### Task brief
Scan the listing that follows and report how many lines contain "this". Write the number alone.

### Dataset extract
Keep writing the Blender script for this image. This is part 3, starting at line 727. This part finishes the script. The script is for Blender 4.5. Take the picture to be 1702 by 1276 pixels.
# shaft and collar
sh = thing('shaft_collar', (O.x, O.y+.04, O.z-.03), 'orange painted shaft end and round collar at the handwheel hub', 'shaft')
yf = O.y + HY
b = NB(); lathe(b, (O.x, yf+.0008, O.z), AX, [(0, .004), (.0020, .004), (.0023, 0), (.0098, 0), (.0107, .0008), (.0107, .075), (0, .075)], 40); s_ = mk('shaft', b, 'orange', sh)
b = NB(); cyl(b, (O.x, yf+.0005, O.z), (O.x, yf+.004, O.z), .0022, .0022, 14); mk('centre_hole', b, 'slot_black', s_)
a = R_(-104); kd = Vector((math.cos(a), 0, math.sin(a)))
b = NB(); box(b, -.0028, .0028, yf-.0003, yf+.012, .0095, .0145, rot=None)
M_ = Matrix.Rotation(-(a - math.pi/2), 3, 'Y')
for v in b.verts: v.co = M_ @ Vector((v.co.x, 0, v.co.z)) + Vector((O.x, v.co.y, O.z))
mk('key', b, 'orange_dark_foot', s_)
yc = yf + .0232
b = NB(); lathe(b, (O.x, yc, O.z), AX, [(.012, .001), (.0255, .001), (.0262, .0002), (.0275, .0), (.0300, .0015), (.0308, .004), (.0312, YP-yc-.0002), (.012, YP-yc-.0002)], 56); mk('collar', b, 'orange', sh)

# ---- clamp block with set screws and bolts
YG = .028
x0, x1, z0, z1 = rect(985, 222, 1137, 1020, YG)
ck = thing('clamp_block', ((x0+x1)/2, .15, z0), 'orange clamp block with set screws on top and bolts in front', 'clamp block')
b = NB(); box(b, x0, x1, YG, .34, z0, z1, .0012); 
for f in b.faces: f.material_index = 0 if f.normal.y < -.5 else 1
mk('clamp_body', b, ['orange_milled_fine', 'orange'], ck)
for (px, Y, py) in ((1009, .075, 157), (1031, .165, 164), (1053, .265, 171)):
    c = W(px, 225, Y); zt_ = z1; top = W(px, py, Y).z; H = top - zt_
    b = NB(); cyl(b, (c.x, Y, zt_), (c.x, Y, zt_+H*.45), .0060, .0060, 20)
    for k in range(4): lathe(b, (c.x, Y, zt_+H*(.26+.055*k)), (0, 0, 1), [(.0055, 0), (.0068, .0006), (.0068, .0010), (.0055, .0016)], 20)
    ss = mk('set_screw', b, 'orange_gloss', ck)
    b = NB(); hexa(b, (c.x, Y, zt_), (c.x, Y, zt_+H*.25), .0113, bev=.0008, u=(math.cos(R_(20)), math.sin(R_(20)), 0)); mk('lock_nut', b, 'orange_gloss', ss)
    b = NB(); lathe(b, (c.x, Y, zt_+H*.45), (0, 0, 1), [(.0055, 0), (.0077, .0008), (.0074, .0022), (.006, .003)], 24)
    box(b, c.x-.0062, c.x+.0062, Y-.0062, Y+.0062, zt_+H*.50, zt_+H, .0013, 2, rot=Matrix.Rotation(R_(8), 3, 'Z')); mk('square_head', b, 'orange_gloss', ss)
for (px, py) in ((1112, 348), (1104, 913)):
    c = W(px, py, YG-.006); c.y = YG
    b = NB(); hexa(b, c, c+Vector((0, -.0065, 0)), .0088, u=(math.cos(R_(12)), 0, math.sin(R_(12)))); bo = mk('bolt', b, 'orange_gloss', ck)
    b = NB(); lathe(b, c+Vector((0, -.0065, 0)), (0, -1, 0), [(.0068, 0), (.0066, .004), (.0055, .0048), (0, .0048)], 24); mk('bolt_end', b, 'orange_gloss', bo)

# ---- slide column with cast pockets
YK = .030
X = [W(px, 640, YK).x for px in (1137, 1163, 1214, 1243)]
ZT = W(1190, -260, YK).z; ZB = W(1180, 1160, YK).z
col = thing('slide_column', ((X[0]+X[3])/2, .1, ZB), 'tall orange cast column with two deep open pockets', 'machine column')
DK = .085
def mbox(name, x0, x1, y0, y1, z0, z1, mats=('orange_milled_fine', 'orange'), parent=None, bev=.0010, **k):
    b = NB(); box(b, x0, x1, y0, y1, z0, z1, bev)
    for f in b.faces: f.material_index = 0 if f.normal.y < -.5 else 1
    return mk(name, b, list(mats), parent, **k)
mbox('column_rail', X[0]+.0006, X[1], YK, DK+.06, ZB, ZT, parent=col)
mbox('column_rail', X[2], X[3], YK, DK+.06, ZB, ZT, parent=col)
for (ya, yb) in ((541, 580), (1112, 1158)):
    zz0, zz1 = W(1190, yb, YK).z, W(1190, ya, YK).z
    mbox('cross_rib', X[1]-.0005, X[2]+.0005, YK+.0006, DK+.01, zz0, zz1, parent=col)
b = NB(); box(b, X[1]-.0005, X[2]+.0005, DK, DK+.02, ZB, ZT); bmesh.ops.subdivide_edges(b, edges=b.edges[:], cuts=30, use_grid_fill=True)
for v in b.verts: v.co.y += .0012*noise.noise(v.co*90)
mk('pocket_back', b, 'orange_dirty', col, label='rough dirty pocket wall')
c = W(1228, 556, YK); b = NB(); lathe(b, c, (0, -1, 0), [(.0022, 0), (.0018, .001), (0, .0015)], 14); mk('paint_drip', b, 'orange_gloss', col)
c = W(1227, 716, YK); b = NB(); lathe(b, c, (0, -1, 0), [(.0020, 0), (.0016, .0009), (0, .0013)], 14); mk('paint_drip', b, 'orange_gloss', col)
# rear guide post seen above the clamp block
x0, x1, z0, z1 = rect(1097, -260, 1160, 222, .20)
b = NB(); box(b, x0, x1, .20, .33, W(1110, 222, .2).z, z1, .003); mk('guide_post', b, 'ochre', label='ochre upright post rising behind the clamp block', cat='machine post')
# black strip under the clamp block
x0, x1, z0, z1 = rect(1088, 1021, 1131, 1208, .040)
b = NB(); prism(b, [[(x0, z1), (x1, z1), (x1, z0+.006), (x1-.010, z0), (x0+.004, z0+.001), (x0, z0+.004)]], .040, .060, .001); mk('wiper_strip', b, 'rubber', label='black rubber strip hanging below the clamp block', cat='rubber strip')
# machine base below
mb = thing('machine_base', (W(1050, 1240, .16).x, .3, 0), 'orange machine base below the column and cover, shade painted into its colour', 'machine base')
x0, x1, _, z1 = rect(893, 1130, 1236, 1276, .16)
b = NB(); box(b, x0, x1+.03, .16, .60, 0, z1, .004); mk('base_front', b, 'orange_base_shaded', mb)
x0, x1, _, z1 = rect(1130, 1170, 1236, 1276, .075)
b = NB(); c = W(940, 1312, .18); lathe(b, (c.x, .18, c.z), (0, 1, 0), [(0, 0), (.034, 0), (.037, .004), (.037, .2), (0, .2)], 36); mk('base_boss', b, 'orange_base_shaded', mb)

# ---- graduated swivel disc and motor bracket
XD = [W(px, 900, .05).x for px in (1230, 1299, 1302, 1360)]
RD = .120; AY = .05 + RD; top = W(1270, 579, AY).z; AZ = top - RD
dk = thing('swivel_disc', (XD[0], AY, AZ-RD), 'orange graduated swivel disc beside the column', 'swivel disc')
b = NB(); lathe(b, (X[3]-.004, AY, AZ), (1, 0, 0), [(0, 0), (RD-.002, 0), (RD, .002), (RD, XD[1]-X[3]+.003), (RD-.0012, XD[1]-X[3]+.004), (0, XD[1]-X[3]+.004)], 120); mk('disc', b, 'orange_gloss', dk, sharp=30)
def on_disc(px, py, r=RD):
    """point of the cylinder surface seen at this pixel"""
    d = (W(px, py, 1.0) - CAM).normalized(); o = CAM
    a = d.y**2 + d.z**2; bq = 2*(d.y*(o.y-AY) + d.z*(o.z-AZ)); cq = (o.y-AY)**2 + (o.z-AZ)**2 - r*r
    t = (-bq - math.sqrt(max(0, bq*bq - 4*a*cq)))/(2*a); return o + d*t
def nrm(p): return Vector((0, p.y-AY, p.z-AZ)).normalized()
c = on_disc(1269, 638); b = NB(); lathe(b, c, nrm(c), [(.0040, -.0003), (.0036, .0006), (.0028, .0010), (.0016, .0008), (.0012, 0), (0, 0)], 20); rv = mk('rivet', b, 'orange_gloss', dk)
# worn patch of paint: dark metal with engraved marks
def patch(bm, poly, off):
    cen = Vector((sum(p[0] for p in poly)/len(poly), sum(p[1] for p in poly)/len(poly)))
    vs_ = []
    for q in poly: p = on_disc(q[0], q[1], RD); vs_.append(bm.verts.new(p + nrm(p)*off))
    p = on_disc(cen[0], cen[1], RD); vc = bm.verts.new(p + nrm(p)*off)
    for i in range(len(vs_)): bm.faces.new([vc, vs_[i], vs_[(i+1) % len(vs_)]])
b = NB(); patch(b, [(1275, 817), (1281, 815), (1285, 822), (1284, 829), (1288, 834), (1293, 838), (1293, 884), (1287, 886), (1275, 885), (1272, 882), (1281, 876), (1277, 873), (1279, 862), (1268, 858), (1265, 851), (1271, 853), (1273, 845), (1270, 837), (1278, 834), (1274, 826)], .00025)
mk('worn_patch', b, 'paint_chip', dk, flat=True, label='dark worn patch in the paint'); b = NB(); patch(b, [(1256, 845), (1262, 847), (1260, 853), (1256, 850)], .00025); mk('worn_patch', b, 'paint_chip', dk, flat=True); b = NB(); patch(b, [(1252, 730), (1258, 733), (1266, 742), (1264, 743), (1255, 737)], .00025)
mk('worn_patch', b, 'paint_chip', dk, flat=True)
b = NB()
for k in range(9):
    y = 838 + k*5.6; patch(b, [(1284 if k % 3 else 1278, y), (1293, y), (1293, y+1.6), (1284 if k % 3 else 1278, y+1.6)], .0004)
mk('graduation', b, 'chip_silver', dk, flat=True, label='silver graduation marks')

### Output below
2